Lo sforzo incessante nel seguire le proprie convinzioni, i propri ideali e i propri sogni, a dispetto delle aspettative di tutti coloro che lo circondano, è così preminente che svetta sopra ogni altro tratto del romanzo. È più alto e potente delle meravigliose descrizioni, così evocative e suggestive che, dopo averle lette, nessun altra descrizione di nessun altro scrittore potrà mai reggere il confronto. Supera in bellezza persino la traduzione di Cecilia Scerbanenco (ed. Oscar Moderni 2019), ricca e ambiziosa nella scelta delle parole e del linguaggio da utilizzare per determinare le caratteristiche sociali dei personaggi; l’uso del se con il condizionale per distinguere la parlata ormai colta del protagonista da quella degli altri componenti del suo ceto produce un enorme impatto sulla lettura.
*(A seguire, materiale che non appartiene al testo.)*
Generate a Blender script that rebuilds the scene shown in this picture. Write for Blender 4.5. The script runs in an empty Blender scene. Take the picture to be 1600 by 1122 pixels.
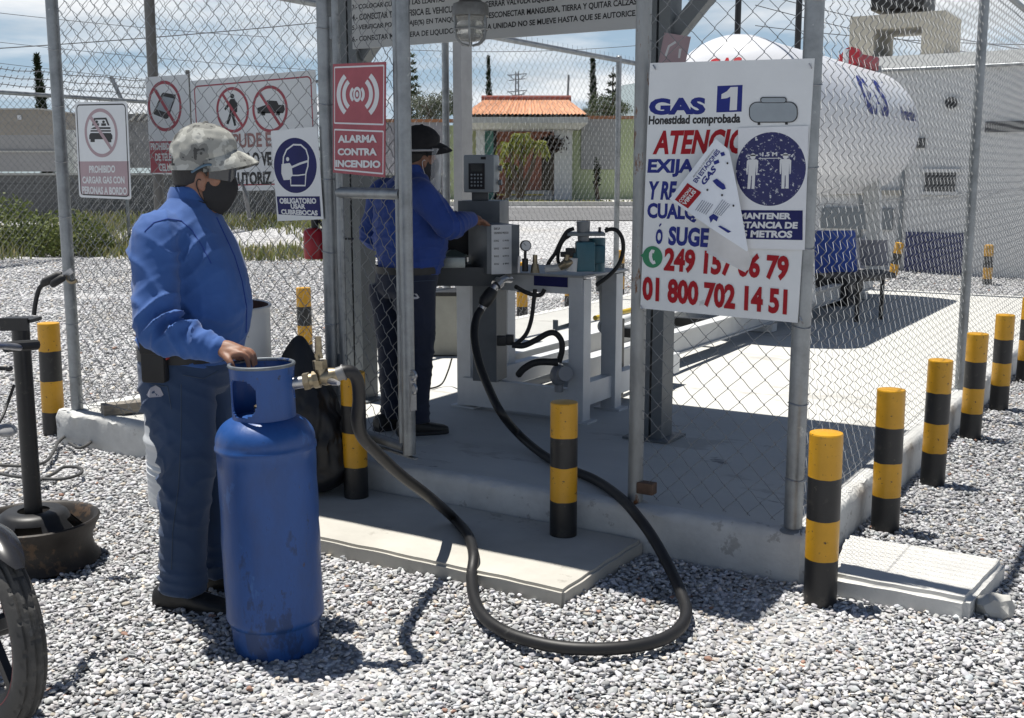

Ciononostante, l’entusiasmo caparbio di Martin non basta. Il suo impegno tormentoso e convulso lo porta così lontano che «Da allora, aveva viaggiato molto, era andato troppo lontano per tornare indietro. […] Ormai era uno straniero.» Straniero in terra natia, nella classe operaia e persino nei vertici della cultura che tanto anelava. Martin si ritrova ad essere uno straniero, di cui nessuno capisce lingua e intenzioni; incompreso in modo così profondo che, senza mai vacillare nelle sue convinzioni, si sente escluso persino dal suo successo.
Così, il romanzo passa dalla celebrazione della tenacia al fallimento delle aspettative, alla disillusione e al disincanto di un sogno; seppur realizzato, ha ormai perso di valore. L’ambizione e il coraggio, fidi compagni e alleati, non sono serviti nella lotta per mantenere viva la sua anima; il riscatto, cercato e raggiunto, ha avuto come conseguenza la perdita della sua identità.
Tuttavia, non è l’effimero uomo a fallire, bensì la società intera e i suoi cardini, la morale del lavoro e la chimera del successo. È la cultura ad annegare, il compimento vacuo della filosofia in una mente tanto brillante da accecare. L’annientamento dei sogni, estremizzato dall’incomprensione e dalla solitudine, rende misera persino la gioia che «non si trova nel successo che si ottiene per ciò che si è fatto, ma si trova in ciò che si fa, mentre lo si fa».
L’intento che il monito di Jack London voleva lanciare in Martin Eden, forse però, non era scoraggiante.
« […] nell’istante stesso in cui lo seppe, smise di sapere.»
Quando si dice che “un libro ti salva la vita”.
Ps: Consiglio caldamente la visione del film “Martin Eden” del 2019, diretto da Pietro Marcello.
Sebbene ci siano delle differenze rilevanti fra romanzo e trasposizione cinematografica, i punti salienti dell’opera sono stati trattati con lo stesso riguardo che ebbe London e la magistrale interpretazione di Luca Marinelli vale qualunque imprecisione della libera ispirazione.